The guiding philosophy behind Oshodi's work – she has also written for the BBC and Channel Four – is a text from a later Lusseyran work, “Against the Pollution of the I”, in which he wrote: “If blindness is regarded as a privation, it becomes privation. (…) If however we regard blindness as another state of perception, another realm of experience, everything becomes possible.”
On his release from captivity in Germany in 1945, Lusseyran found himself pitched into a new struggle. Legislation passed by the collaborationist Vichy regime in 1942 barring blind people from the profession on which he had set his sights, teaching, remained in force under the succeeding fourth and fifth republics.
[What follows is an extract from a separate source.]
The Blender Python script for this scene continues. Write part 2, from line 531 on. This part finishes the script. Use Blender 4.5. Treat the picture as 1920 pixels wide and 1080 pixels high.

It took him 17 years of stubborn campaigning before he succeeded in having the law repealed and he was able to pursue and eventually achieve his objective of becoming a university professor.
Lusseyran compared the blind, and the sense of exclusion that they often suffer, with religious or national minorities, arguing that they are at best tolerated by mainstream society and rarely understood. The same is true, he said, of other minorities defined by disability. For Oshodi, cultural initiatives such as the Extant theatre group are a valuable resource in resisting the pigeon-holing that appears designed to cast them to the margins.